Koniec taniego dolara?
Duże przyrosty zakażeń koronawirusem, niskie stopy procentowe i programy skupu aktywów to zjawiska, które zaistniały w ostatnim czasie w USA. Miały one negatywny wpływ na siłę nabywczą dolara na rynku walutowym. Jednakże od początku sierpnia dolar przestał się osłabiać względem innych walut, takich jak euro czy funt brytyjski. Para walutowa EUR/USD ustabilizowała się na poziomie 1,18 a GBP/USD w okolicach 1.30. Świadczy to o relatywnie tanim dolarze, jednak wątpliwym się wydaje się scenariusz, w którym dolar będzie wciąż tracić na wartości.

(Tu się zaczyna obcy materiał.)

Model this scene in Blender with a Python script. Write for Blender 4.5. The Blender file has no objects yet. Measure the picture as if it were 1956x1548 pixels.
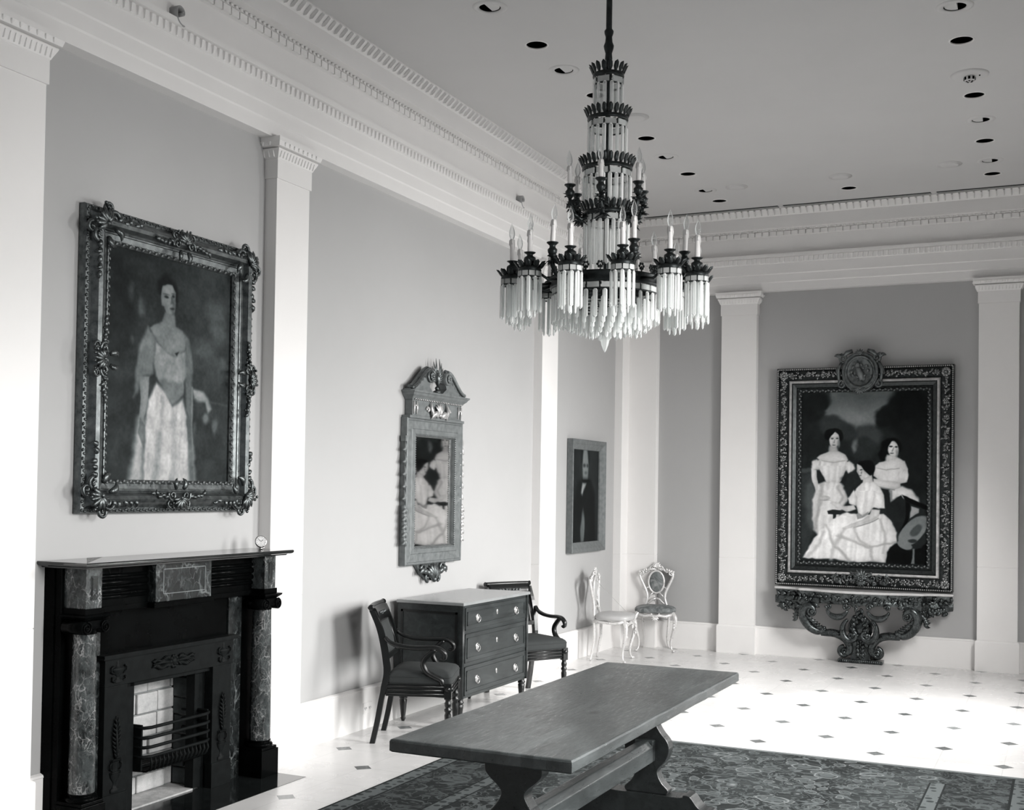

Dla porównania, w połowie maja za jedno euro można było nabyć 1,09 dolara, czyli aż o 9 centów mniej niż obecnie
Giełdy na zielono
Początek sierpnia był dobrym okresem dla spółek notowanych na giełdach. Po niezbyt udanej końcówce lipca, główne indeksy odrobiły poniesione wówczas straty z nawiązką. Między trzecim a jedenastym dniem sierpnia DAX zyskał 5,15%, FTSE 4,35%, a Dow Jones Ind. 4,32%. Nastroje inwestorów są stymulowane przez publikowane dane makroekonomiczne, które są zgodne z przewidywaniami oraz ustabilizowanie polityki wewnętrznej w Stanach Zjednoczonych w sprawie walki z kryzysem.
Informacje z kraju
Płaca minimalna kością niezgody
Rządząca partia stała się zakładnikiem własnych obietnic. W kampanii wyborczej przedstawiono bardzo ambitny plan podwyżki płacy minimalnej. Obecnie wynosi ona 2600 zł brutto. Zgodnie z partyjnym programem, w 2021 roku powinna ona wzrosnąć do 3000 zł brutto. Sytuacja gospodarcza ogranicza możliwości wpływania przez państwo na rynek pracy. W negocjacjach dotyczących tej kwestii wszystkie trzy grupy interesów przedstawiają inne stanowiska. Rzecznik Małych i Średnich Przedsiębiorstw wystosował wniosek o zamrożenie płacy minimalnej, związkowcy z OPZZ domagają się podwyżki stawki minimalnej do 3100 zł, zaś rząd proponuje wzrost wynagrodzenia minimalnego o 200 zł. Najbardziej realnym jest scenariusz, w którym to rządowa propozycja wejdzie w życie, przy czym może to spowodować konflikt ze związkowcami spod sztandarów zarówno OPZZ jak i Solidarności.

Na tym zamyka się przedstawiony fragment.